What to produce: Using the listing below, please gather every line containing the word "script".

Records for this exercise:
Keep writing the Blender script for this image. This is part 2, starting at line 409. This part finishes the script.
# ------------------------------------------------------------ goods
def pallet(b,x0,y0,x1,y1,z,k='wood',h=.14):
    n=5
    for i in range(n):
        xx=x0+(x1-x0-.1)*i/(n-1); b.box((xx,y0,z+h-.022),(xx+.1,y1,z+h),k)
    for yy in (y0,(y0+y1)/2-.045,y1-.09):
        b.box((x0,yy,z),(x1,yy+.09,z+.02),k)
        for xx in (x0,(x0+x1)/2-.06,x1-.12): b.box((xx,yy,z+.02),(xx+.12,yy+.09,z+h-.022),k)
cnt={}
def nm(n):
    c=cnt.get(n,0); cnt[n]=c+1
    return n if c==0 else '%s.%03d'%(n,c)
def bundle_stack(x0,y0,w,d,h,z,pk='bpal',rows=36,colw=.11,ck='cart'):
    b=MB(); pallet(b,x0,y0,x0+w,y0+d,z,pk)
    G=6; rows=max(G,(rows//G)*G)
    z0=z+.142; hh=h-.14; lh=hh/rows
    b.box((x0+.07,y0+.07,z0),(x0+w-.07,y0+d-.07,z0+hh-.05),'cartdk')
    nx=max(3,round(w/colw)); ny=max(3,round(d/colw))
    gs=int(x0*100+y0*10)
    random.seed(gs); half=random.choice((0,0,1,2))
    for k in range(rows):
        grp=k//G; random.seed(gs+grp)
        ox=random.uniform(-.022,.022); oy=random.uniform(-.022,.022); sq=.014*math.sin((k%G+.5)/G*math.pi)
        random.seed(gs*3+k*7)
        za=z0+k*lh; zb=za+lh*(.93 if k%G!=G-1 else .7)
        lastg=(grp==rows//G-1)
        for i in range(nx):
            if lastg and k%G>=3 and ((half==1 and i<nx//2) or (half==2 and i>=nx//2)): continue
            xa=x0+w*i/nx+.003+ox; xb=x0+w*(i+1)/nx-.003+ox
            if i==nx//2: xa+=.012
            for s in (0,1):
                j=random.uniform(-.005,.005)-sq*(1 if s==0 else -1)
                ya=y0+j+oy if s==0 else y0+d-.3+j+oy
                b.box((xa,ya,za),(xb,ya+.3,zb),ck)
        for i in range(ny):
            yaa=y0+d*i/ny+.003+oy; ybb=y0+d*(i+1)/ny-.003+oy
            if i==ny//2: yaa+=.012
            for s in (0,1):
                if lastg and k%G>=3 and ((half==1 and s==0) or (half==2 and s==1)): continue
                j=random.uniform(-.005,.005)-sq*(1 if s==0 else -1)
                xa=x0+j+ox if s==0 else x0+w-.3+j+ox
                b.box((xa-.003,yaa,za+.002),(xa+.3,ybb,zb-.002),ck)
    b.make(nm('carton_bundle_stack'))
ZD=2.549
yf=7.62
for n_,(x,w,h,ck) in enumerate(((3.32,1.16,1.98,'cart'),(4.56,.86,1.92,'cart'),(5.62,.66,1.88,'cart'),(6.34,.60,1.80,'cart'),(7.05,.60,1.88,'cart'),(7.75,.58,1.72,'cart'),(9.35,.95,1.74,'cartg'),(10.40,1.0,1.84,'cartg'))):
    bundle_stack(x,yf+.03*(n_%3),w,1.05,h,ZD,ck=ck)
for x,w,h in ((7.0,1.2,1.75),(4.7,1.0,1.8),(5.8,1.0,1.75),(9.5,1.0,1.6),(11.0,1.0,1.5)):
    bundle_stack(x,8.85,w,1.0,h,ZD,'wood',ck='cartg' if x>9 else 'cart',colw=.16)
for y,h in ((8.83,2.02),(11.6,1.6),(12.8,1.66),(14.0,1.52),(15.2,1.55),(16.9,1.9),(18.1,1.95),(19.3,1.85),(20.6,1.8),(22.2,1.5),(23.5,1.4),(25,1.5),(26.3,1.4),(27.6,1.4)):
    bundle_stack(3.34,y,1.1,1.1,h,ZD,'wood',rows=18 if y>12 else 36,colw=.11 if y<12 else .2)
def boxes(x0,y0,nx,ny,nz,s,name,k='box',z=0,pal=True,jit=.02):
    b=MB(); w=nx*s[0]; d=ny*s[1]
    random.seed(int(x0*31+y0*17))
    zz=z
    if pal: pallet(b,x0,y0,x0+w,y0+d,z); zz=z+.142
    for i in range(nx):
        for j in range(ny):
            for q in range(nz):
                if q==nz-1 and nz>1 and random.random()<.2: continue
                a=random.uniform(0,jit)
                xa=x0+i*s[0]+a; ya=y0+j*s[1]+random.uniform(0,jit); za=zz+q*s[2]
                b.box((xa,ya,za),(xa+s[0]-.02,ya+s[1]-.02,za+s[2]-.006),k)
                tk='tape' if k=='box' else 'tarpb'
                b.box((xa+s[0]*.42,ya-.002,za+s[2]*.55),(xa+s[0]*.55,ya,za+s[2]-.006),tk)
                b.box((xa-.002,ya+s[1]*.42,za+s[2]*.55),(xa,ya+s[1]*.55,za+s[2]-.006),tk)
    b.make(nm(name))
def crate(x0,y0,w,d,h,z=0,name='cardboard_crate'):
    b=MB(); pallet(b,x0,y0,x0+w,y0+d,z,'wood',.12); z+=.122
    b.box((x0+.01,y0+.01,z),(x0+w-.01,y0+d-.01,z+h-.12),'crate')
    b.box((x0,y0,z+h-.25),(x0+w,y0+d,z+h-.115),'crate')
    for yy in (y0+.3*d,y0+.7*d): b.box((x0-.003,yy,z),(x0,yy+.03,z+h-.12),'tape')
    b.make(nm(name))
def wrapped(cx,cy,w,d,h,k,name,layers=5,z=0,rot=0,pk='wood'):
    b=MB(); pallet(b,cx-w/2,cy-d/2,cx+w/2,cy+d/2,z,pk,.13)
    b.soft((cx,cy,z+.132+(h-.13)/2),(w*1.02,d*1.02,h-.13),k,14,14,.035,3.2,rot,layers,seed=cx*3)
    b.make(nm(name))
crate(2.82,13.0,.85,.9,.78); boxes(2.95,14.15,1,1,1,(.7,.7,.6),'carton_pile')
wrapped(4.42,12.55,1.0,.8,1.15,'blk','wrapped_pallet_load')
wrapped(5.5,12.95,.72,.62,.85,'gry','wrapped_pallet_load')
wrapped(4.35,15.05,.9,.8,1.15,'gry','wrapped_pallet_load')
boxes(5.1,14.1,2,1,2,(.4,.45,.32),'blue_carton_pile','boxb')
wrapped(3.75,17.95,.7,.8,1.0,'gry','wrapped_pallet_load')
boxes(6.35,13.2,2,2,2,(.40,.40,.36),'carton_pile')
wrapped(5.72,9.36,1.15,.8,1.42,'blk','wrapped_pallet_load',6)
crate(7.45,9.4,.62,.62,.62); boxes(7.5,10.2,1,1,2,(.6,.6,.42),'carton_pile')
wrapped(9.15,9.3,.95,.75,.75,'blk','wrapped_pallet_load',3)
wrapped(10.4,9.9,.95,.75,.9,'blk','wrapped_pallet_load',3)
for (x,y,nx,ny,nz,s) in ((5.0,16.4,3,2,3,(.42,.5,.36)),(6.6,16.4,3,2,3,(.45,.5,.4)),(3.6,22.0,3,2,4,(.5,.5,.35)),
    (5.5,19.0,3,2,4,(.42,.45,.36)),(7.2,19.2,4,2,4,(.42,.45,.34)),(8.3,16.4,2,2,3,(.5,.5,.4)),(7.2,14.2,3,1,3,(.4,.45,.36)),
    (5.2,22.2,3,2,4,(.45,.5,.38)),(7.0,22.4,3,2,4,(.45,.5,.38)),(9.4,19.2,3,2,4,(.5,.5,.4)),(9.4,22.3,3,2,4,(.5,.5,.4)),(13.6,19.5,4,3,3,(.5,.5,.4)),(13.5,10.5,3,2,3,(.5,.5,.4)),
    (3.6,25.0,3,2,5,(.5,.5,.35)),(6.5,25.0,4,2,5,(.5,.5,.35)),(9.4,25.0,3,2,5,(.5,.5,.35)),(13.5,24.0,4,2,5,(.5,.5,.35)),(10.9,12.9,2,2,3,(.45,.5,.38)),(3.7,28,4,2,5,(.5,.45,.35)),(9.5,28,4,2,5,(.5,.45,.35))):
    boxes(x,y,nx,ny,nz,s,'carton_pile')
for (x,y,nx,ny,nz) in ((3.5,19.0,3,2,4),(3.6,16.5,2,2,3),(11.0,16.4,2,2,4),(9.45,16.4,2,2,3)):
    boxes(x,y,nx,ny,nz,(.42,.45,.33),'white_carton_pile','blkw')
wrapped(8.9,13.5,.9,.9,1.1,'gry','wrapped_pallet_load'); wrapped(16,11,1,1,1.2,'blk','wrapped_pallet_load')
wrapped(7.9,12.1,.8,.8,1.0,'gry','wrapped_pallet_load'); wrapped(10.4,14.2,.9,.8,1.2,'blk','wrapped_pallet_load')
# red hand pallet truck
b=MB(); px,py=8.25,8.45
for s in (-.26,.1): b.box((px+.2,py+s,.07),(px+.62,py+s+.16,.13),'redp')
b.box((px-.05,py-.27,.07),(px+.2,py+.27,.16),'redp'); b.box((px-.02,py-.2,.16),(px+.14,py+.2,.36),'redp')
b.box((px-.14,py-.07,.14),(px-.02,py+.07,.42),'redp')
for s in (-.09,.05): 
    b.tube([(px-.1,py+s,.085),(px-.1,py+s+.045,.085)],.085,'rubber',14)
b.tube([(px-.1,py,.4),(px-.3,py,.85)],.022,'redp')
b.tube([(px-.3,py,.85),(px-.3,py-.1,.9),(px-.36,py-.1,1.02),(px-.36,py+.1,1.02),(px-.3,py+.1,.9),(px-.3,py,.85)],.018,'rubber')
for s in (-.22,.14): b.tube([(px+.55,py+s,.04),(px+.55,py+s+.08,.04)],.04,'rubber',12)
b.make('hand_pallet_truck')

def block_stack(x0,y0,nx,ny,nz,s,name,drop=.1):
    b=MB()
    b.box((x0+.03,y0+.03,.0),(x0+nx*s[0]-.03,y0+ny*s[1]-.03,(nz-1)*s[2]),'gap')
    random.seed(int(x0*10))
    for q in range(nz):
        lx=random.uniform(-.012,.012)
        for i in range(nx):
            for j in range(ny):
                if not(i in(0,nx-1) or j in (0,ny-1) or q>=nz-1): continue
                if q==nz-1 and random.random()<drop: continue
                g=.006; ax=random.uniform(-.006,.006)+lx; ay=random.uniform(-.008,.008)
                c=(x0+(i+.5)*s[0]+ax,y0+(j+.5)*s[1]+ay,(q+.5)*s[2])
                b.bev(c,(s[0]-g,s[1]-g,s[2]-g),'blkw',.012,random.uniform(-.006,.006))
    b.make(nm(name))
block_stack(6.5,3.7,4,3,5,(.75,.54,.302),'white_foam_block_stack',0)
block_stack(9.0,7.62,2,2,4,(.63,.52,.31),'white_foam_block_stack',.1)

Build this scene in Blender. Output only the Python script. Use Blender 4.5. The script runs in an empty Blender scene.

The solution:
Keep writing the Blender script for this image. This is part 2, starting at line 409. This part finishes the script.
Build this scene in Blender. Output only the Python script. Use Blender 4.5. The script runs in an empty Blender scene.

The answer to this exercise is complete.